■ REQUEST:
Search the listing below for "scene". Copy each matching line.

::: ENTRIES :::

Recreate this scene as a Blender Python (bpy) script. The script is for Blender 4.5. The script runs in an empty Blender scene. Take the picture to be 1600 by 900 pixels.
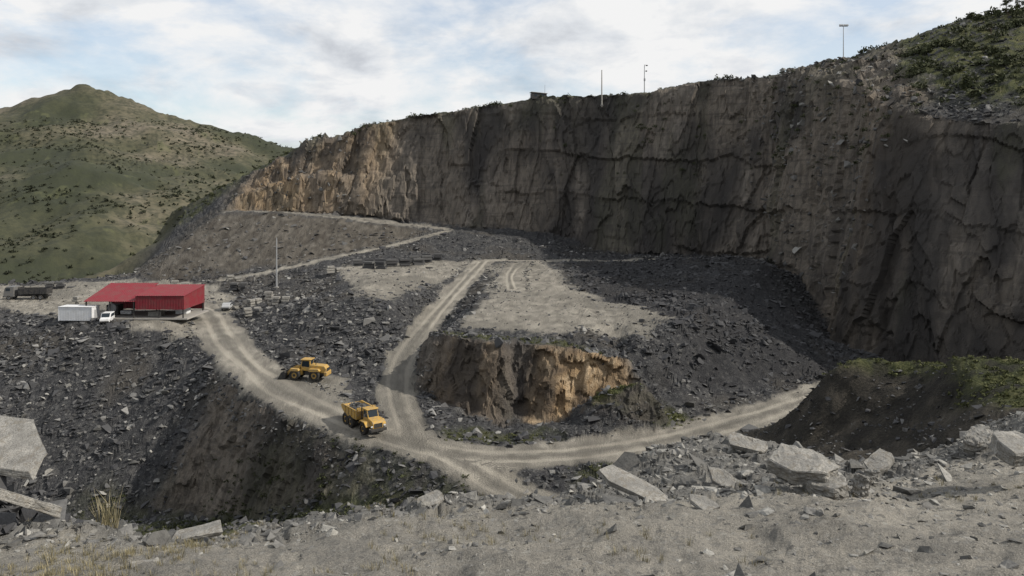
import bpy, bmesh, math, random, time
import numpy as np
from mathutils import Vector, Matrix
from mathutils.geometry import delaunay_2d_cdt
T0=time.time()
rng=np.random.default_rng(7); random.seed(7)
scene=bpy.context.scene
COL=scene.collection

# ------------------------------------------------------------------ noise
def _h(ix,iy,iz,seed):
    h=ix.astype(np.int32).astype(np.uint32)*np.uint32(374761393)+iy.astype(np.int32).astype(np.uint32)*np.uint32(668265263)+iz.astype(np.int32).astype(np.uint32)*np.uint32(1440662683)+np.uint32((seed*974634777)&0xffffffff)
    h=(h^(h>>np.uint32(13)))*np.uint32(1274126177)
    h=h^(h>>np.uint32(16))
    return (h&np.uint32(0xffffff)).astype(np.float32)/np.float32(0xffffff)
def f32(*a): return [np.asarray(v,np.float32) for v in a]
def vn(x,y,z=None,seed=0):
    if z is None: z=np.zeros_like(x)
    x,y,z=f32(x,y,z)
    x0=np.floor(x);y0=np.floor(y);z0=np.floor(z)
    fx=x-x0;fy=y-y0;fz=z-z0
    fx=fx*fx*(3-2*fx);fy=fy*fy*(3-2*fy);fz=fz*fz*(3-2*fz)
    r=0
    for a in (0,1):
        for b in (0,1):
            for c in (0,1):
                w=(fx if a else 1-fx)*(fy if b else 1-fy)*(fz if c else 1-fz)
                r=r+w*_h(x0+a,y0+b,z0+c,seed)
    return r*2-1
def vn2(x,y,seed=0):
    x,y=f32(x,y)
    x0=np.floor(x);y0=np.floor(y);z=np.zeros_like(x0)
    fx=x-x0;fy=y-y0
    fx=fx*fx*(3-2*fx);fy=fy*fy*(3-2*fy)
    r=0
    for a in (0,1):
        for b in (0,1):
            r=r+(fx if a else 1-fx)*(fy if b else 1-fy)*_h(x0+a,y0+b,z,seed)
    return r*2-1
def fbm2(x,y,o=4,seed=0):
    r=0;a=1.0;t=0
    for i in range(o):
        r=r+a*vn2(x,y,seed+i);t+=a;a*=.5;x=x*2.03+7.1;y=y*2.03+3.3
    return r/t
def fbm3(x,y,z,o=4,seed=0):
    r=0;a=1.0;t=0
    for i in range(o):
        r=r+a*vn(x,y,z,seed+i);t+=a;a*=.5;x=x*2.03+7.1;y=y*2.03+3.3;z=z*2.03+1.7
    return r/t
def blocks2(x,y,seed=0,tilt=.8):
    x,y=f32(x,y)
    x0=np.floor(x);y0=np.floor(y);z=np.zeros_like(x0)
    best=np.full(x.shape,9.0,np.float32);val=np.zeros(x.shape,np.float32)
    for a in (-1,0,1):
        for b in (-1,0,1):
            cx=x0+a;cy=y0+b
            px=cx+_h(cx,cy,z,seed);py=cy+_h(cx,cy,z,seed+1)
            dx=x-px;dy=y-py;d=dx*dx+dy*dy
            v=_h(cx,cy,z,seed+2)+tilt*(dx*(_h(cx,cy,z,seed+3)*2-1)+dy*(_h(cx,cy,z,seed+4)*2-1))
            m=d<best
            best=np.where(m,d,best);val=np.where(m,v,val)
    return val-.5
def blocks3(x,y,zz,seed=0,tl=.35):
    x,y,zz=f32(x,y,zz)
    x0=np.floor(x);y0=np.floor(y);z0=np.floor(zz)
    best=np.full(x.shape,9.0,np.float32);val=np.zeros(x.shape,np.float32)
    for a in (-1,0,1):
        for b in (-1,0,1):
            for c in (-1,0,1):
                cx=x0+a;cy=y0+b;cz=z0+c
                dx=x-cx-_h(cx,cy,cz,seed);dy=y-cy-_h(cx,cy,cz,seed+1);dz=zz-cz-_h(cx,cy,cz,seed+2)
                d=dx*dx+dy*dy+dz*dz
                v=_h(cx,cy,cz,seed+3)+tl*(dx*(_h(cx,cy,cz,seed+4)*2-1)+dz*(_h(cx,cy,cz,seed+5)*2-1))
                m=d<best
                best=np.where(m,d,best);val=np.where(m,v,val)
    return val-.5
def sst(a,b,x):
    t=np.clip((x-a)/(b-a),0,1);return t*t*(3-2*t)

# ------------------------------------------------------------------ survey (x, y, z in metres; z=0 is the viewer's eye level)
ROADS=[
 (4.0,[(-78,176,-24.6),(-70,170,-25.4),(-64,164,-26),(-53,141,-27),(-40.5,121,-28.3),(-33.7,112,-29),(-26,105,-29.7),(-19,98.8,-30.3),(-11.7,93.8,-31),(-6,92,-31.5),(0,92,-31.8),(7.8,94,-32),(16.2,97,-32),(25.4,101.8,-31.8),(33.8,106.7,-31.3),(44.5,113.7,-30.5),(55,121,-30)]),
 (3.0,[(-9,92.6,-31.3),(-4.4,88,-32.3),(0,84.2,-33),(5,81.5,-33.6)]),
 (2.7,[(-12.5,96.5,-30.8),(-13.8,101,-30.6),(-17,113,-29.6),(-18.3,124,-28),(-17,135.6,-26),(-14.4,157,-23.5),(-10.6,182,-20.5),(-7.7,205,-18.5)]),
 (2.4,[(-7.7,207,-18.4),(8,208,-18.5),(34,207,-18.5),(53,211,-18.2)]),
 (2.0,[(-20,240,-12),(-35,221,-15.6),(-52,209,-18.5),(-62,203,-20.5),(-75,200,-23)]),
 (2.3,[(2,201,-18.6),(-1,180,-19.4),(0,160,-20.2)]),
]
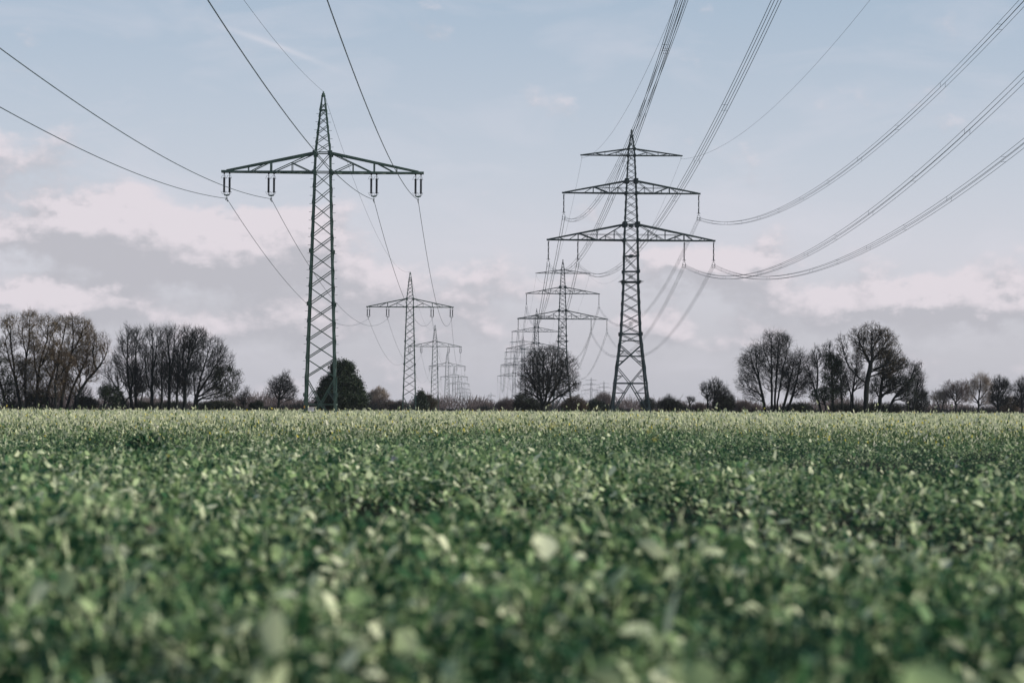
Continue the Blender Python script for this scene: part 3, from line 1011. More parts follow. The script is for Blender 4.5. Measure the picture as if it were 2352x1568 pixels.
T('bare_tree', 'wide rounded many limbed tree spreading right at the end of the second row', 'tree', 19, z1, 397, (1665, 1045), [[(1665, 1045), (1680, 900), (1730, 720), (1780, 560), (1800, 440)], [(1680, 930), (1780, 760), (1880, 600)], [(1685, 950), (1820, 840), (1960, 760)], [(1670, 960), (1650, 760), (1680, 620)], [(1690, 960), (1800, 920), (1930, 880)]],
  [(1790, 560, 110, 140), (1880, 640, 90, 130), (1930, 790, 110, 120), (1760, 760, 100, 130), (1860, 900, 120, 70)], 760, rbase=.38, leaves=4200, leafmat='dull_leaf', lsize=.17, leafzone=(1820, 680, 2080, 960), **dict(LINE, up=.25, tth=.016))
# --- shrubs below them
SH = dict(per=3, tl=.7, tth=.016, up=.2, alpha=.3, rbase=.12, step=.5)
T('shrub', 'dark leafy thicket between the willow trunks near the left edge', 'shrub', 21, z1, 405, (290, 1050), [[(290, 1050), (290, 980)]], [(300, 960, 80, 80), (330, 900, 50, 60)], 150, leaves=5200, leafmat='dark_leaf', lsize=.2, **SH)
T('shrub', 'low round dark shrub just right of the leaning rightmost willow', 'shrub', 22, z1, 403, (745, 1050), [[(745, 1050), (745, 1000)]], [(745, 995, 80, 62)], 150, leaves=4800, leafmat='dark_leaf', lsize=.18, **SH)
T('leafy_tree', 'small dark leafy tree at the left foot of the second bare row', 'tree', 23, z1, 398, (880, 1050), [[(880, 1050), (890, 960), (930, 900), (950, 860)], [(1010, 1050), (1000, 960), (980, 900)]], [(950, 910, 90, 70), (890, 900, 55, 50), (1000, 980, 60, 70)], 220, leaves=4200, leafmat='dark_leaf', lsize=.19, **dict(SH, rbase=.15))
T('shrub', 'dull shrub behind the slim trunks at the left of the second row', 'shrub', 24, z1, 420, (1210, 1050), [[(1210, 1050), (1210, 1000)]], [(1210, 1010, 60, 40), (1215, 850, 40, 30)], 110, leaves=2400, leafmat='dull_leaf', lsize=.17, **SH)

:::

■ IN RESPONSE:
Recreate this scene as a Blender Python (bpy) script. The script is for Blender 4.5. The script runs in an empty Blender scene. Take the picture to be 1600 by 900 pixels.
scene=bpy.context.scene
COL=scene.collection
Continue the Blender Python script for this scene: part 3, from line 1011. More parts follow. The script is for Blender 4.5. Measure the picture as if it were 2352x1568 pixels.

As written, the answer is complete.